Maybe *I* couldn't write my way out of paper bag, either.
Shit, lookit that. A paper bag. How did I get in here? How do you suppose I get out?
And then I realized one day early this year what a comment I got last year from a much more experienced writer had mean regarding a story *I* thought was among my best. It had taken me six months to reach a skill level that let me understand what he was trying to tell me.
It took me three more months before I could *fix* the problem.
Meanwhile writting, critting, being critted by people at my own skill level. Or a little over. Or a little below.
I *can* review/comment on pieces by people who are much more or less skillfull than I am. I do, in fact, do this.
However, my advice is most useful to people who are about where I am, and vice versa. Because somebody whose sentence level writing isn't strong--I can sit down and explain to them why it isn't strong.
They'll ignore me, baby. They'll be ready to hear that advice in a year. or two. or ten. But I do not have the power to turn anybody else's story into something publishable, whether it is a story by a writer that's a million miles from ready, or one that needs just a nudge to put it over the edge.
Can't be done.
Many early stories cannot be saved. But it takes a few years to see why they can't be saved, and it has to be done the hard way, so that later stories reach a level where they *can* be saved. Peer reviews are valuable. A mentor relationship is nice, but nonessential.

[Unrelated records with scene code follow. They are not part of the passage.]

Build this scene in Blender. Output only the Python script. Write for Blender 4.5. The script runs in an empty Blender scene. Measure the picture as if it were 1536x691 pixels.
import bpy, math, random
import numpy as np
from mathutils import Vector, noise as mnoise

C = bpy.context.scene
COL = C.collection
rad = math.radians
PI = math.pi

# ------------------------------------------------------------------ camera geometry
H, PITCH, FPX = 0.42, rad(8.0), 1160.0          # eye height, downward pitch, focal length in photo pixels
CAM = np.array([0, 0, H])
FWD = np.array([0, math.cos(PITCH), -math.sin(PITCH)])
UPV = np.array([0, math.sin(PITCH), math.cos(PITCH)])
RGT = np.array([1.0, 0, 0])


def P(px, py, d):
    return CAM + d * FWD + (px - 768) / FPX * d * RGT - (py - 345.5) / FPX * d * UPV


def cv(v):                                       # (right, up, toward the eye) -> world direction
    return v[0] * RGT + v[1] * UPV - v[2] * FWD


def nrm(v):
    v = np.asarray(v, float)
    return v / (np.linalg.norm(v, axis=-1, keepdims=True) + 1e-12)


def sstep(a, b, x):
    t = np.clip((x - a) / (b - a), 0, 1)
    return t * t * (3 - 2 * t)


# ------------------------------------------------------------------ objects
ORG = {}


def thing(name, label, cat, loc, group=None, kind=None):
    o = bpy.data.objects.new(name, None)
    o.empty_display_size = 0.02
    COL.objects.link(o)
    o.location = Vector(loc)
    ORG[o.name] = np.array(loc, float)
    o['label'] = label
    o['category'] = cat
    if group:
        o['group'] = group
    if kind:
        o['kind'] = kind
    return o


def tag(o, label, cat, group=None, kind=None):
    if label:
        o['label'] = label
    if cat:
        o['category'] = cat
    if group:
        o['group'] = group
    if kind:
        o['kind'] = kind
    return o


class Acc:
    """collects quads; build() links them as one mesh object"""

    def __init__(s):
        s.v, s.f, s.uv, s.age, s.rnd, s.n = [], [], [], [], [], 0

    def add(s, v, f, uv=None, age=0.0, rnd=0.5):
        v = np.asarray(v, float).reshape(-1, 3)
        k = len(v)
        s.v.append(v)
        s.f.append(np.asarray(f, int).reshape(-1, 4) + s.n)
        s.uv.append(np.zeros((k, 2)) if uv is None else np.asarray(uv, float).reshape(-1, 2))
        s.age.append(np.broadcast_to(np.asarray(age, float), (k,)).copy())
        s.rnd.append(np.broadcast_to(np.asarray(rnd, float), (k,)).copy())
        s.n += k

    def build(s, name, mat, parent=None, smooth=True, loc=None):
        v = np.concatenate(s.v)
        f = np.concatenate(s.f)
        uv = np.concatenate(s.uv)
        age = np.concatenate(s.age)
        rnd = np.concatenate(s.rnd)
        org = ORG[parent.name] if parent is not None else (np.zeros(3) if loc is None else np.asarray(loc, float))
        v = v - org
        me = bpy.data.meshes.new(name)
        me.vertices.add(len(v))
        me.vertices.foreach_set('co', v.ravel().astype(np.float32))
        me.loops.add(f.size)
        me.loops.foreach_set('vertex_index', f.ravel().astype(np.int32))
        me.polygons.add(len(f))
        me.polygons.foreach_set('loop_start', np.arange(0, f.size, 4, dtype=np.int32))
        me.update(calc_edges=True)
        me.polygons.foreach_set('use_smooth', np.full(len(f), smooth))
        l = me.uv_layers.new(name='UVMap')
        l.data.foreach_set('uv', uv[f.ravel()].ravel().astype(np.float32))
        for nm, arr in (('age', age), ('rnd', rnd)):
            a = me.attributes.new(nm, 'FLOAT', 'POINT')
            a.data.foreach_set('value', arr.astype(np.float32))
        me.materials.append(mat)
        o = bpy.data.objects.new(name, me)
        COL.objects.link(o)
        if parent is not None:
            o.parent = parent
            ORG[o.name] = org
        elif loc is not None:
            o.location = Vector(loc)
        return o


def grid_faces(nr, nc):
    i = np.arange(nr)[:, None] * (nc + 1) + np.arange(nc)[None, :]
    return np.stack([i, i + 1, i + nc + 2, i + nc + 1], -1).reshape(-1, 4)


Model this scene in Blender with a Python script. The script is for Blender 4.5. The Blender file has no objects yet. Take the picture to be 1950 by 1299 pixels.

Writing can't be taught: it can be demonstrated, but it has to be learned by the would-be writer.
This is why most writers do in fact have wise readers, literary friends, crit circles, beta readers. Pals. Amy Thomson uses a crit circle. Caitlin Kiernan has beta readers.
There's really no solution except the one nobody really wants to hear: the way to learn to write is to write for ten years, read everything you can get your hands on, and analyze it to death--as much for why it works as why it doesn't.
That million words of shit is not just an expression.
Hell, I've probably written two million words of shit, and I've been doing it for fifteen years, and I'm *still* not selling consistently.
And all *I* can teach a brand-new writer is the same stuff that people a little above his level can teach him, because you have to learn the foundations before you can learn the curlicues. and 99% of writing well enough to publish is foundation. And that last 1%, the gingerbread, what Charlie Finlay calls "doing things right"--takes ten times as long.
Will I continue to review beginning writers? You betcha. Because that's the way it works. You don't pay it back, in the immortal words of Robert Heinlein. You pay it forward.
Can I make their early stories publishable? Not any more than my early reviewers stood a chance in hell of making my early stuff fit to be seen.
I wish I had better news for you, but that's the way it works. It's by your bootstraps, or not at all.